GIVEN REQUEST: Take the lines from the beginning of the data below through the line holding "SC = bpy.context.scene" and return exactly those.

DATA PROVIDED:
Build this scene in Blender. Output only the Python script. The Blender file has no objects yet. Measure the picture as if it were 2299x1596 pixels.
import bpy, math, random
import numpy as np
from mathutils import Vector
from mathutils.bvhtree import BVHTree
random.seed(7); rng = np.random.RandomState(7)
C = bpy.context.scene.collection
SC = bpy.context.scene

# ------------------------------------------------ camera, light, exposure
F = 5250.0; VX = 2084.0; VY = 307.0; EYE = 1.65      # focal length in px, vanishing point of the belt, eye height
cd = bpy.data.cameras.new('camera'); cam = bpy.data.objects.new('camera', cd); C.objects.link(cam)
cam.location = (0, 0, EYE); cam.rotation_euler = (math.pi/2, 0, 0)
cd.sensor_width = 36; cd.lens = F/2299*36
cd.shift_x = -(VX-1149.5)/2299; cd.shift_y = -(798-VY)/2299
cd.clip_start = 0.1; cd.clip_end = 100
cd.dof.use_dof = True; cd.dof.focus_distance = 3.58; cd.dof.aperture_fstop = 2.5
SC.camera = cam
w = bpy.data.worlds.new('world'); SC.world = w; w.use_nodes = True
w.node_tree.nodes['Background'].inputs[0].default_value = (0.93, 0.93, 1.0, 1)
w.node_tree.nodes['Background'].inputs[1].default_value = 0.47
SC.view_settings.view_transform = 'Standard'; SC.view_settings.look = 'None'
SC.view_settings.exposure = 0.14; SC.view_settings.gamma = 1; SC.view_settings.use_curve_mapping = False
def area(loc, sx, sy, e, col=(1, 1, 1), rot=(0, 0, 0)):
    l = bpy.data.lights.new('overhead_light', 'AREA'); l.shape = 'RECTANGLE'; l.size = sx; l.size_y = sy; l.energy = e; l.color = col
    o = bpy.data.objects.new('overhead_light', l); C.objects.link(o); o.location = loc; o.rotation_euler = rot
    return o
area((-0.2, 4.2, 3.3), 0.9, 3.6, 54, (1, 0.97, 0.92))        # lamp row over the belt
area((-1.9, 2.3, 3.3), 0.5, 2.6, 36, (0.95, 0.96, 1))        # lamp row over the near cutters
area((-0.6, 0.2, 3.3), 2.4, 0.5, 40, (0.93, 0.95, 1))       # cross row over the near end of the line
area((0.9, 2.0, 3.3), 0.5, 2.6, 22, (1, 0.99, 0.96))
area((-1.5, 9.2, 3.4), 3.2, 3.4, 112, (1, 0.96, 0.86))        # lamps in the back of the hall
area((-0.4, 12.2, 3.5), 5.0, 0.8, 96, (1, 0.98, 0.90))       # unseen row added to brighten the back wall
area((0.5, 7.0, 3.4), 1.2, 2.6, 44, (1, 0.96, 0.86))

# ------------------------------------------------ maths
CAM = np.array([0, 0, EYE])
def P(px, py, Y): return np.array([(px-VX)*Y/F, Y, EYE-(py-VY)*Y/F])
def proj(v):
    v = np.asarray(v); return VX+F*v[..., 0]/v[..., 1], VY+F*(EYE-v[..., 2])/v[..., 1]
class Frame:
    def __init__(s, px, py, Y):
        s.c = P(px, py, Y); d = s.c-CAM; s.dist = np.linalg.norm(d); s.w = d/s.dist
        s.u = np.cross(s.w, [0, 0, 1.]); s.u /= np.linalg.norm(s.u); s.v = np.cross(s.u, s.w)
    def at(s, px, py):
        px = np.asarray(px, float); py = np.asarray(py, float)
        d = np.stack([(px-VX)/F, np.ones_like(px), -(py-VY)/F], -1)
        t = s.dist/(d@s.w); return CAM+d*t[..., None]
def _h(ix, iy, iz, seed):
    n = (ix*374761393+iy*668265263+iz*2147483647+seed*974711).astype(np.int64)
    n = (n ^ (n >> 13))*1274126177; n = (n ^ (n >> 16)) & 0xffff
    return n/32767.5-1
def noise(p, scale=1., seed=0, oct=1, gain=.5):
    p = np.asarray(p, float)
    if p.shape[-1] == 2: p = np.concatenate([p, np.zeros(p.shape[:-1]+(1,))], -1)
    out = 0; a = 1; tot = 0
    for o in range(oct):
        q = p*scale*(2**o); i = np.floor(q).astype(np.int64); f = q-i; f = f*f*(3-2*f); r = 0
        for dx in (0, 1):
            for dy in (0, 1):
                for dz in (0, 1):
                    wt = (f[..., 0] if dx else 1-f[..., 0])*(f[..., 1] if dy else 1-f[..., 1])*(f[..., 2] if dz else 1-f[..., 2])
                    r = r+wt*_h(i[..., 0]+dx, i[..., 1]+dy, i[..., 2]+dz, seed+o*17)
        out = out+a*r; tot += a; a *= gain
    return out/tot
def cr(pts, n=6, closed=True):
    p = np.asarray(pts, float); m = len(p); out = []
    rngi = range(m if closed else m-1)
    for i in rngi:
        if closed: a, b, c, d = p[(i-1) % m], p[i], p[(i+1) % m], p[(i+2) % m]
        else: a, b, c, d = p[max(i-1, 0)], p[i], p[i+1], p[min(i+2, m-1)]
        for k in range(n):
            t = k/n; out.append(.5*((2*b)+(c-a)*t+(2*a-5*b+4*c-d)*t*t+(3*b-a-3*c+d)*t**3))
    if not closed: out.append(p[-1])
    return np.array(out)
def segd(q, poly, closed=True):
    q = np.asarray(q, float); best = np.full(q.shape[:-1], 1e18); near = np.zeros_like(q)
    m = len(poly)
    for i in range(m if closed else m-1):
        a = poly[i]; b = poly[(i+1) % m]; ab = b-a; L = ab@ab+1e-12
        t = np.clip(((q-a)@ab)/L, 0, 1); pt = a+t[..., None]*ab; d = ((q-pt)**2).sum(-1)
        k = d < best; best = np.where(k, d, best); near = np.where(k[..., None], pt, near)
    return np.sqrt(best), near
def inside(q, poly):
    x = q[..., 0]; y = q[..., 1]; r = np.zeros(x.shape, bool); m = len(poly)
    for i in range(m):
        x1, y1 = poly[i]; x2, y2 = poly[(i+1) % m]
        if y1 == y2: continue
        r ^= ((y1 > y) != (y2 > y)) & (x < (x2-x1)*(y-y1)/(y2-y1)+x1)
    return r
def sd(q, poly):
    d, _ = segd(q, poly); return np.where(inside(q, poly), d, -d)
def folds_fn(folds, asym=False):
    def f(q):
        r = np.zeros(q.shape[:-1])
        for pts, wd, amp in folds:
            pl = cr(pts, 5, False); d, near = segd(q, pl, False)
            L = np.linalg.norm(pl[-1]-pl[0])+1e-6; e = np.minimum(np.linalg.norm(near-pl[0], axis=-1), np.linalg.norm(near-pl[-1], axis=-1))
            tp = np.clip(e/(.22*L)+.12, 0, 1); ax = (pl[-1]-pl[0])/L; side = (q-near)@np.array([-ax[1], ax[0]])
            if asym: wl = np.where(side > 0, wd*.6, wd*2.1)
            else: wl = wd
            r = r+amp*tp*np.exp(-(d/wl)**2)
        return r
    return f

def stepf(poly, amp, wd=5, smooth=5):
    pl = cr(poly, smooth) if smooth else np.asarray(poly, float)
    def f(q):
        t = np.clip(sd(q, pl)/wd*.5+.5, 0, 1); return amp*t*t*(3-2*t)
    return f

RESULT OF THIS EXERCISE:
Build this scene in Blender. Output only the Python script. The Blender file has no objects yet. Measure the picture as if it were 2299x1596 pixels.
import bpy, math, random
import numpy as np
from mathutils import Vector
from mathutils.bvhtree import BVHTree
random.seed(7); rng = np.random.RandomState(7)
C = bpy.context.scene.collection
SC = bpy.context.scene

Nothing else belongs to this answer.